RAW RECORDS:
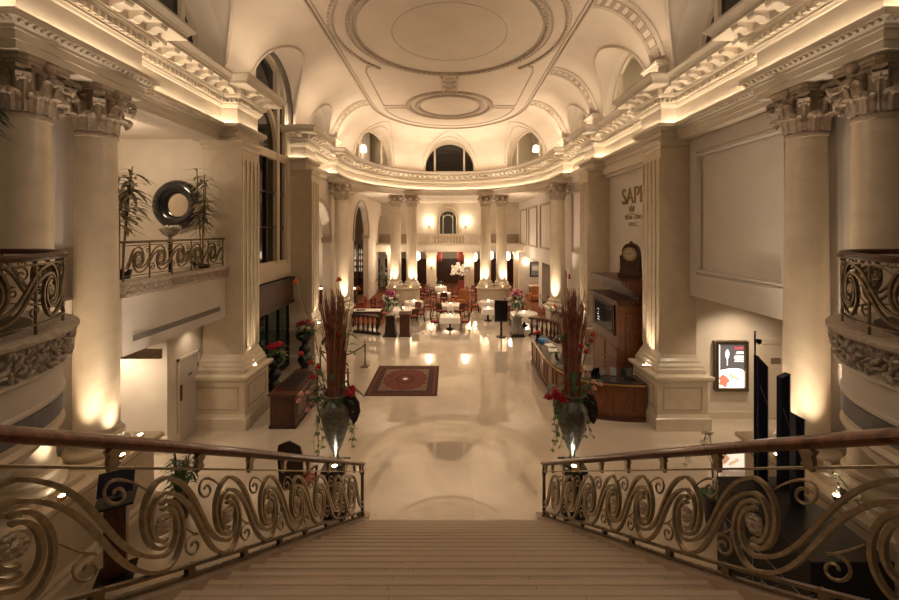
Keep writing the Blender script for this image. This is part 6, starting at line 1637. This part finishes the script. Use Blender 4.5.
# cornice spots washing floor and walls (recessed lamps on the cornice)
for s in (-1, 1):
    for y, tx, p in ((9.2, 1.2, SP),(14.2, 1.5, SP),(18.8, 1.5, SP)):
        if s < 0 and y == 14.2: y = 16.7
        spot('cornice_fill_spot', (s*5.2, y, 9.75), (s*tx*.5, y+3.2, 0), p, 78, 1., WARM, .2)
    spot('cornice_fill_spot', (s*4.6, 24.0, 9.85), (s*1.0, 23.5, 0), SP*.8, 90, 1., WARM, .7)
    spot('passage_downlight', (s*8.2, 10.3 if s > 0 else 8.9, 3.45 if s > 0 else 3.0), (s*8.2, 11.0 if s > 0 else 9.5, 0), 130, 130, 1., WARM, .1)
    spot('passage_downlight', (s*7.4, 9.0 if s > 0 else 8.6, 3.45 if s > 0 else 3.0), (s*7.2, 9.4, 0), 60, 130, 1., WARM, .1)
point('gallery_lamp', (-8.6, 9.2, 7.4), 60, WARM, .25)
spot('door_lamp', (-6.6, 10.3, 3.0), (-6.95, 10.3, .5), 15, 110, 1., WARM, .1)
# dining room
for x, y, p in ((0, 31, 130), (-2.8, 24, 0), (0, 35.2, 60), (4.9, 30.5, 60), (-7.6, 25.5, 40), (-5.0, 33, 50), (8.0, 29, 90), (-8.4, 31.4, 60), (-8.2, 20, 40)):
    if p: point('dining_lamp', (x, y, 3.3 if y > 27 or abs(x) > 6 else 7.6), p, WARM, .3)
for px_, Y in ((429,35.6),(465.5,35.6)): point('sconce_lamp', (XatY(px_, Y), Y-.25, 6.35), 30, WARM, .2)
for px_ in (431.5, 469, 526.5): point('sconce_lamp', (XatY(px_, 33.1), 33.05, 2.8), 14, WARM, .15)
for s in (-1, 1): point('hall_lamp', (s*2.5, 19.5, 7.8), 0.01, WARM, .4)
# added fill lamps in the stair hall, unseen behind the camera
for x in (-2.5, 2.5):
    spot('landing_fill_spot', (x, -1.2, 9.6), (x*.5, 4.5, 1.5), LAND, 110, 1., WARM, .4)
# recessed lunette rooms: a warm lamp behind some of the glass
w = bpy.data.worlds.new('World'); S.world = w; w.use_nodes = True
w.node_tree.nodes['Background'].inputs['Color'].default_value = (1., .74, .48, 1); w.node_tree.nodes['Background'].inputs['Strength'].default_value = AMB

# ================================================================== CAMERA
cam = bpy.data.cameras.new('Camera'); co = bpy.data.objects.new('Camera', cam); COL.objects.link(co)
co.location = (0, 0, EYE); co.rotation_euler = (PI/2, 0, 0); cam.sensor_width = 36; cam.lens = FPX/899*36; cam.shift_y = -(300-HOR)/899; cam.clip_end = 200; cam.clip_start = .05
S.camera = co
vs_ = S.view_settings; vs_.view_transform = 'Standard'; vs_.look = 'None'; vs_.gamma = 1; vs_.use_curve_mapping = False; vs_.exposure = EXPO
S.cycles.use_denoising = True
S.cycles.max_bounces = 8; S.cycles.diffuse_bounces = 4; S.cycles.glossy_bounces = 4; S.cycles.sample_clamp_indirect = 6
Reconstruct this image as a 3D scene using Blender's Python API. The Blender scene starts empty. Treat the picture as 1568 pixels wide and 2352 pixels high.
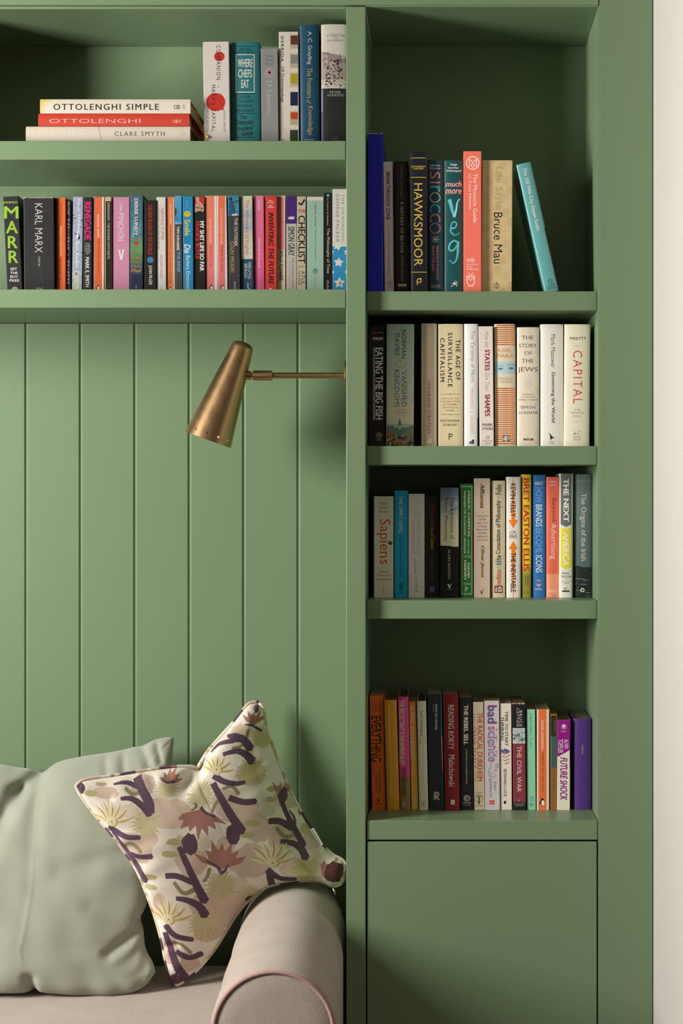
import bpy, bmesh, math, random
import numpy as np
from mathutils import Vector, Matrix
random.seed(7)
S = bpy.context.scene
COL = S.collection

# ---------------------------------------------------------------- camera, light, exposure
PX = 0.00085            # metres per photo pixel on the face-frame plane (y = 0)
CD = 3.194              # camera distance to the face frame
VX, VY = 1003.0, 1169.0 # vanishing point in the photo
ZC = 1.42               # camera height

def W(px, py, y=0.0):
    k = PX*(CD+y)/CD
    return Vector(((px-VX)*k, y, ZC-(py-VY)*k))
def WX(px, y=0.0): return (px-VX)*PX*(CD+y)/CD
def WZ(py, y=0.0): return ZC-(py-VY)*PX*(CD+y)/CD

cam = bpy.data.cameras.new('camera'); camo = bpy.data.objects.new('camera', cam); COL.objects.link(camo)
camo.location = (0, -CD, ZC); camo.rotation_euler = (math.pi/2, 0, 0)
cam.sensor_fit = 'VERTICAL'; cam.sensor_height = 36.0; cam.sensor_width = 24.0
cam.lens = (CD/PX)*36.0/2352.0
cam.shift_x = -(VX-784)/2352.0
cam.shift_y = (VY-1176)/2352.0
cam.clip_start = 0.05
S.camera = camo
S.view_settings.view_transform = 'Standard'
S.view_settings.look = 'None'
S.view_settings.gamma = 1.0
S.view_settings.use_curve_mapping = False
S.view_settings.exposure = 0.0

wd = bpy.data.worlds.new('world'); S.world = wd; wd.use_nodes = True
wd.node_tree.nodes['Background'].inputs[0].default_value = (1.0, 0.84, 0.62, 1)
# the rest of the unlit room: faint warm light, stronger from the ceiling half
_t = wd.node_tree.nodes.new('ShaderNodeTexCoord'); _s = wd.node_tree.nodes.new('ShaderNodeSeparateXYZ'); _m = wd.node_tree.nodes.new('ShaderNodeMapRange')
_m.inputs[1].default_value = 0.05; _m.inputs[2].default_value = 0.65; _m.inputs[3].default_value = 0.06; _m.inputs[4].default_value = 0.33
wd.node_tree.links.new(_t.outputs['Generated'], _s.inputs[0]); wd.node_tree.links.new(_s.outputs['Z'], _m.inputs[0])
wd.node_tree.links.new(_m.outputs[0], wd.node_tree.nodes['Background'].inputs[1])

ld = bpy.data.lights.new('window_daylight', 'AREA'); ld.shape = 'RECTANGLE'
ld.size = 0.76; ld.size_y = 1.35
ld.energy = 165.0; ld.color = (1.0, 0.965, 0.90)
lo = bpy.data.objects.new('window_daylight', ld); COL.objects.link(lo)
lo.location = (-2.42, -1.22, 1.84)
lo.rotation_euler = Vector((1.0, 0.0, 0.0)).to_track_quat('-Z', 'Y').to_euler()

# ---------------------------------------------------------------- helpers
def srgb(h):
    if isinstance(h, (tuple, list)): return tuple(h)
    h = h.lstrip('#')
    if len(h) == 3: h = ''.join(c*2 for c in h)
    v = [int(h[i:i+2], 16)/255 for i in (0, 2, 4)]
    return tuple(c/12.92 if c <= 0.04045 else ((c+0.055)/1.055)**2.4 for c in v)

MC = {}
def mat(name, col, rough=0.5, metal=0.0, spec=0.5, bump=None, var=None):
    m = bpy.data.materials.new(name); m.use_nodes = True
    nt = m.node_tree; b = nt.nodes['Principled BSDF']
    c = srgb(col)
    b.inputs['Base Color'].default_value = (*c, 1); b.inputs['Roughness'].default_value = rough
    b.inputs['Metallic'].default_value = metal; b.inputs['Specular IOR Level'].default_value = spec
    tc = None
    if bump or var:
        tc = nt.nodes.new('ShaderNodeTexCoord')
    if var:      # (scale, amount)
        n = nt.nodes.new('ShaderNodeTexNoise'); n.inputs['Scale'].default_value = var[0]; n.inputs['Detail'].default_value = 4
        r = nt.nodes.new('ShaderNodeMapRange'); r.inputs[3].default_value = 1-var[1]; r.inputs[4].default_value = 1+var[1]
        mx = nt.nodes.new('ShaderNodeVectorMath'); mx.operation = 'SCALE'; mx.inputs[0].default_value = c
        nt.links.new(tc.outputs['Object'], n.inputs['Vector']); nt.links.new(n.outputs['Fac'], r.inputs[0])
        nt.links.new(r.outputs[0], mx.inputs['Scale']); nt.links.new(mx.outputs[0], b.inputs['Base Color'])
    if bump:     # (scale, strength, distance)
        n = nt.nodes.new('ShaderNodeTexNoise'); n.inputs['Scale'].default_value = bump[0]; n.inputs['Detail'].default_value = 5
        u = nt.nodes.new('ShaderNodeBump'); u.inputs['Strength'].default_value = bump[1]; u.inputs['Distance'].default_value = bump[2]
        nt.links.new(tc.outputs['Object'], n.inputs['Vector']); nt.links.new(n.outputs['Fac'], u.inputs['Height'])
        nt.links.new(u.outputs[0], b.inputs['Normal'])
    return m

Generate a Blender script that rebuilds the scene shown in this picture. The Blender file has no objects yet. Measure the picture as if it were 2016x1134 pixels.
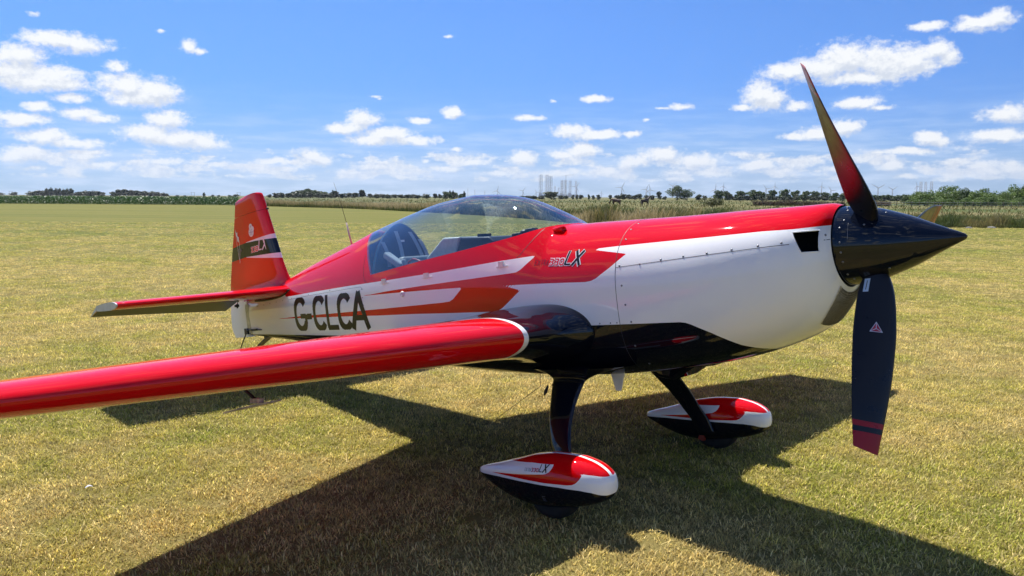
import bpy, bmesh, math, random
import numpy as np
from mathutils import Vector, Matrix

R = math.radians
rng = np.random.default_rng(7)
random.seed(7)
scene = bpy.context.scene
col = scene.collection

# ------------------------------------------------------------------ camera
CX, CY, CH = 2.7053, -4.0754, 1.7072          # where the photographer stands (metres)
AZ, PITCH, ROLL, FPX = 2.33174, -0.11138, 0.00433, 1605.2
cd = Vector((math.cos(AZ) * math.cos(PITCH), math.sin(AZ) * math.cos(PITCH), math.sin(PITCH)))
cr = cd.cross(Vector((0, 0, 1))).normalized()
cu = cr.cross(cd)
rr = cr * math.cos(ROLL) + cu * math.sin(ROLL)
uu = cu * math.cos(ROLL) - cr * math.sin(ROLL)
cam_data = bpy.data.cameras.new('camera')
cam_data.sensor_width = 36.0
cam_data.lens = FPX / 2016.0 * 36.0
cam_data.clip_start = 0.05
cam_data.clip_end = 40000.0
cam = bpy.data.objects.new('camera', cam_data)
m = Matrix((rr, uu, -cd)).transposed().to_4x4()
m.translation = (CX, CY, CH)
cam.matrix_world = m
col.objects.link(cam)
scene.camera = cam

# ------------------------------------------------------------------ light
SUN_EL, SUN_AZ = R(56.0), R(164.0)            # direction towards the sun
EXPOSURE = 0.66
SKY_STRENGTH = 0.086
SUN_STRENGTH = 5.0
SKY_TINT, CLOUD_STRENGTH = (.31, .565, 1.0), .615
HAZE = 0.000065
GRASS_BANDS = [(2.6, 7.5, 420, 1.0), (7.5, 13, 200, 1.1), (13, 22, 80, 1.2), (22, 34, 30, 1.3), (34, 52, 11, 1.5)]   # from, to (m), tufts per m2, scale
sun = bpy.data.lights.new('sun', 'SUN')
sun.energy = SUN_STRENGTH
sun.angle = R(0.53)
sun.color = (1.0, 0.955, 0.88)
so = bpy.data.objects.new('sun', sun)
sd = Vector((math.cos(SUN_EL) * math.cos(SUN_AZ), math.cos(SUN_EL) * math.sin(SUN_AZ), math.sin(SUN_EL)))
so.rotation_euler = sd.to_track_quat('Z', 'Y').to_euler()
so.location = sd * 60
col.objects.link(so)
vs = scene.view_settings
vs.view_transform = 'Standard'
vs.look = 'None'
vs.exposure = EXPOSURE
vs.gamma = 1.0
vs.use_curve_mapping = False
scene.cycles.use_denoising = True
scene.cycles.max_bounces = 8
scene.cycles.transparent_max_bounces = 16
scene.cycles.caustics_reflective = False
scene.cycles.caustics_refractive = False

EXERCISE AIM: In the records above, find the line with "Reconstruct this image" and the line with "S.view_settings.exposure = 0.0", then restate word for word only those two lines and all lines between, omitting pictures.

EXERCISE SOLUTION:
Reconstruct this image as a 3D scene using Blender's Python API. The Blender scene starts empty. Treat the picture as 1568 pixels wide and 2352 pixels high.
import bpy, bmesh, math, random
import numpy as np
from mathutils import Vector, Matrix
random.seed(7)
S = bpy.context.scene
COL = S.collection

# ---------------------------------------------------------------- camera, light, exposure
PX = 0.00085            # metres per photo pixel on the face-frame plane (y = 0)
CD = 3.194              # camera distance to the face frame
VX, VY = 1003.0, 1169.0 # vanishing point in the photo
ZC = 1.42               # camera height

def W(px, py, y=0.0):
    k = PX*(CD+y)/CD
    return Vector(((px-VX)*k, y, ZC-(py-VY)*k))
def WX(px, y=0.0): return (px-VX)*PX*(CD+y)/CD
def WZ(py, y=0.0): return ZC-(py-VY)*PX*(CD+y)/CD

cam = bpy.data.cameras.new('camera'); camo = bpy.data.objects.new('camera', cam); COL.objects.link(camo)
camo.location = (0, -CD, ZC); camo.rotation_euler = (math.pi/2, 0, 0)
cam.sensor_fit = 'VERTICAL'; cam.sensor_height = 36.0; cam.sensor_width = 24.0
cam.lens = (CD/PX)*36.0/2352.0
cam.shift_x = -(VX-784)/2352.0
cam.shift_y = (VY-1176)/2352.0
cam.clip_start = 0.05
S.camera = camo
S.view_settings.view_transform = 'Standard'
S.view_settings.look = 'None'
S.view_settings.gamma = 1.0
S.view_settings.use_curve_mapping = False
S.view_settings.exposure = 0.0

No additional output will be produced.